* [Exercise aim] Return each line that holds the word "scene".

* [Supplied information]
=====
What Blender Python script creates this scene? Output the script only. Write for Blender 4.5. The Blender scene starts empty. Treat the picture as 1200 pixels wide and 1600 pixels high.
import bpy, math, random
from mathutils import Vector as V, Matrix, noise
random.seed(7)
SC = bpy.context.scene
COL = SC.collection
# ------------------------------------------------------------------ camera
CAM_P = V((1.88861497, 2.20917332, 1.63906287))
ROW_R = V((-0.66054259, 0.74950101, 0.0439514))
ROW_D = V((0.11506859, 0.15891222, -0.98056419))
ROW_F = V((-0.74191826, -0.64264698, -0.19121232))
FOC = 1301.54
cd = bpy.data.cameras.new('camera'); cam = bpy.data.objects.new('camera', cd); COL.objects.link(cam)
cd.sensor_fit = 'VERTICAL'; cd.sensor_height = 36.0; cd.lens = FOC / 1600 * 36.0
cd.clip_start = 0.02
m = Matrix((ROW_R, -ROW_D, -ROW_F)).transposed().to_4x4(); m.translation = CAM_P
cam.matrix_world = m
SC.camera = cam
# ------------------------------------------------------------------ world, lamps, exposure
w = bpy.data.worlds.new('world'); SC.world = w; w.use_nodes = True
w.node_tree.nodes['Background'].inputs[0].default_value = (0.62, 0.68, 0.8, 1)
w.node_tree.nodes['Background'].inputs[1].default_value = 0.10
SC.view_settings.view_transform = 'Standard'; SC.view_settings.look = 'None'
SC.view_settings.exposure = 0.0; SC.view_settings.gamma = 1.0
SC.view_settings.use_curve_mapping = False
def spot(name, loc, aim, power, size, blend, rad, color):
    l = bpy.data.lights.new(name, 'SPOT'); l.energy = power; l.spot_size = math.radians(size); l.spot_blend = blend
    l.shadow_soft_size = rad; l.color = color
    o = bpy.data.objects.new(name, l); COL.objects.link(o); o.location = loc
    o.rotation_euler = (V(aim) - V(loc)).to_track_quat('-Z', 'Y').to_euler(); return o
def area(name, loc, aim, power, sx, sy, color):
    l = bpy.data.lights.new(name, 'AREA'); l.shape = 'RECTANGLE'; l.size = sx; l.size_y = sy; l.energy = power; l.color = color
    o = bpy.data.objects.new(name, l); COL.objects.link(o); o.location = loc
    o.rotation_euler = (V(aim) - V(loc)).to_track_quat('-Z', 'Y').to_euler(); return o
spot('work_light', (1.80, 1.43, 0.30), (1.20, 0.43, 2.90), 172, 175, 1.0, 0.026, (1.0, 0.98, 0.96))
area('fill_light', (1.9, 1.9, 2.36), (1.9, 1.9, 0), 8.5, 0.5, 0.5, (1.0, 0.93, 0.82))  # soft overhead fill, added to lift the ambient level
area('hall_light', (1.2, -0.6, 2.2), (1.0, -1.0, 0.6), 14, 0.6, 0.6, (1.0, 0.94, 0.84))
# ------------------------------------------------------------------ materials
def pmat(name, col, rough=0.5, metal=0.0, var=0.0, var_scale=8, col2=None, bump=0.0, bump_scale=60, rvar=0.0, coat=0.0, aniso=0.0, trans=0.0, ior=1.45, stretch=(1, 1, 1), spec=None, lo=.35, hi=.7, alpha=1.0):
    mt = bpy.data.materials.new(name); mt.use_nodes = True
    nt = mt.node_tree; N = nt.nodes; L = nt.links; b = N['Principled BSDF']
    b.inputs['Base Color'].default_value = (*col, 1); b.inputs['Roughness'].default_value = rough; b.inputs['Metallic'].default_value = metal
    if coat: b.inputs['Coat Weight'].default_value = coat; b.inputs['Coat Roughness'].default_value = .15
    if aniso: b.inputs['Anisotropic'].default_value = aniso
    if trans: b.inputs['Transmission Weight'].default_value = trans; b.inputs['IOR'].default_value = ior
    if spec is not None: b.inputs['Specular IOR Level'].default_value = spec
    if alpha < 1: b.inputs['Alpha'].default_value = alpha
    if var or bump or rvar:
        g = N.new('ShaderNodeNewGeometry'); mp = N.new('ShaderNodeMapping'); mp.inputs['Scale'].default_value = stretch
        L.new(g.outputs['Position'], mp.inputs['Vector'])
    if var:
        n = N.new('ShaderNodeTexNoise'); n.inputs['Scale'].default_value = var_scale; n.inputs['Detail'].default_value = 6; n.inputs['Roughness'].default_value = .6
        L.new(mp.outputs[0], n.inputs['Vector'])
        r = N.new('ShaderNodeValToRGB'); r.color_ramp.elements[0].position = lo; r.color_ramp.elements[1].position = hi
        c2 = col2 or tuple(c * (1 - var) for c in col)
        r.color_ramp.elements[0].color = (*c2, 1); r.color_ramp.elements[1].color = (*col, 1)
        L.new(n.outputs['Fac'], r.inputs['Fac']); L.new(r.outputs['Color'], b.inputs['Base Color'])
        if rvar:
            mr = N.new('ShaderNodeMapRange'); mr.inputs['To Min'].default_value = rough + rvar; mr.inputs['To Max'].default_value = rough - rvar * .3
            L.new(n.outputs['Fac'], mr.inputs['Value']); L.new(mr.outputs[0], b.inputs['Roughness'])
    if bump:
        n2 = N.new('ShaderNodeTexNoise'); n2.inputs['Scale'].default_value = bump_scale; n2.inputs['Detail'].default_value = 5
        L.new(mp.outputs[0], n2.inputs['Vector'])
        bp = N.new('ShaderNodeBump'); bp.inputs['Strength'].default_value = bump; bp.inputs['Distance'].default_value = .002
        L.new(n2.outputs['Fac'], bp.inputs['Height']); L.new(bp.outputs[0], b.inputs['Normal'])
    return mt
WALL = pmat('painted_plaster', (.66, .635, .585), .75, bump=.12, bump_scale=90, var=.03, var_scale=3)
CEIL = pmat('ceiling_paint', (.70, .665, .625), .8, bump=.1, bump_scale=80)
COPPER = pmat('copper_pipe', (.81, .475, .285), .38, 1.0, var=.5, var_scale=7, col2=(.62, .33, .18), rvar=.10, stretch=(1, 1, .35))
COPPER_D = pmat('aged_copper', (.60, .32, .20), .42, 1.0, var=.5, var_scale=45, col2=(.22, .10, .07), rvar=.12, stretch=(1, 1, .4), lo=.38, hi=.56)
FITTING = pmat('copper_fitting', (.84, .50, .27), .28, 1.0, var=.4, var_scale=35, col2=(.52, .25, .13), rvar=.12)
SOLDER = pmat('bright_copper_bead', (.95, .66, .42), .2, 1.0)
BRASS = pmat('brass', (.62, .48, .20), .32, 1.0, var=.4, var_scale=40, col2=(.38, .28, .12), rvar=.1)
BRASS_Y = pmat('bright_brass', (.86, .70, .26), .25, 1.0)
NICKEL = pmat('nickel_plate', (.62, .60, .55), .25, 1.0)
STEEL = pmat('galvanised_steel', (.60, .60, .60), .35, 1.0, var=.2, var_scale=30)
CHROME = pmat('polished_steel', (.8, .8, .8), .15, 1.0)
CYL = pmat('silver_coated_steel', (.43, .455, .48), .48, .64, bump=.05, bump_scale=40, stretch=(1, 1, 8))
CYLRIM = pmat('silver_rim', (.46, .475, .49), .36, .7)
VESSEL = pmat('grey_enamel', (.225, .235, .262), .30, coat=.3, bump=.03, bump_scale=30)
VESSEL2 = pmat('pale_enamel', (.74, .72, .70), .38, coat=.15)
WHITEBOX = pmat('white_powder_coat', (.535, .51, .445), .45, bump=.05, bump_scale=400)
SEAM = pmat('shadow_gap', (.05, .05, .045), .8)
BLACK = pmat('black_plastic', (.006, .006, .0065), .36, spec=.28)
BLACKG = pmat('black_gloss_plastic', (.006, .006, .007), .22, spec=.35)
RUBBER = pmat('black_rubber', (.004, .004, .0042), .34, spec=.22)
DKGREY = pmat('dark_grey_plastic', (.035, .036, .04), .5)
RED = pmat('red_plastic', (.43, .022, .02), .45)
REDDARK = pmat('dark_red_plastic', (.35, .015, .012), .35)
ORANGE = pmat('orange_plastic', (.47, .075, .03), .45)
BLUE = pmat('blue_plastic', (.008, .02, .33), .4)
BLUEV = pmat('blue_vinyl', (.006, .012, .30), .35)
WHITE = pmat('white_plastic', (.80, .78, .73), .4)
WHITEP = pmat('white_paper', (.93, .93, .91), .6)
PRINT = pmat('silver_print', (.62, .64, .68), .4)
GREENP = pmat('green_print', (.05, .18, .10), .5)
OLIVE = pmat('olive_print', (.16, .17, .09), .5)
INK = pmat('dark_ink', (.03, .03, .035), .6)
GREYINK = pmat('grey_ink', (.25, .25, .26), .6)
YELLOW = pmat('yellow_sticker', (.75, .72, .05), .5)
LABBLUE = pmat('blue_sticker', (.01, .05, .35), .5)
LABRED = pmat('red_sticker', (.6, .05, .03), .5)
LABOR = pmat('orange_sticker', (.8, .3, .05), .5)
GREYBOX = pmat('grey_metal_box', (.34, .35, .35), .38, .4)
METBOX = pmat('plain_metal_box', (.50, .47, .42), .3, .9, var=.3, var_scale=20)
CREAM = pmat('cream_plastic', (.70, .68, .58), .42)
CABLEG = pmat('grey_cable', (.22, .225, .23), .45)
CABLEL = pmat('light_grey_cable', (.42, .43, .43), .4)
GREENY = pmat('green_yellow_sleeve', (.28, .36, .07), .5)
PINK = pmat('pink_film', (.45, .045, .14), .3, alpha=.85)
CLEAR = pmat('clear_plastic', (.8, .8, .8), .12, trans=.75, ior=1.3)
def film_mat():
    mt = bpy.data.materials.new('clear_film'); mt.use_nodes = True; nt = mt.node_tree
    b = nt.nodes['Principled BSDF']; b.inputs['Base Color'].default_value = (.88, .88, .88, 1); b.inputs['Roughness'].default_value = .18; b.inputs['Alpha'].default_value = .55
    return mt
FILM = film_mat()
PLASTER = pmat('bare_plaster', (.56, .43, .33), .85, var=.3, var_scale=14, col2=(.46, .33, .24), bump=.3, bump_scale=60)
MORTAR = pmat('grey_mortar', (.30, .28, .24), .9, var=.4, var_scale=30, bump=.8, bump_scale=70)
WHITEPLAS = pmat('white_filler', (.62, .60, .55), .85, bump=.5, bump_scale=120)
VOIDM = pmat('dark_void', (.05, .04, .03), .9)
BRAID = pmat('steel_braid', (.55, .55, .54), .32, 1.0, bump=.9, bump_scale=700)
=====
* [Correct output]
What Blender Python script creates this scene? Output the script only. Write for Blender 4.5. The Blender scene starts empty. Treat the picture as 1200 pixels wide and 1600 pixels high.
SC = bpy.context.scene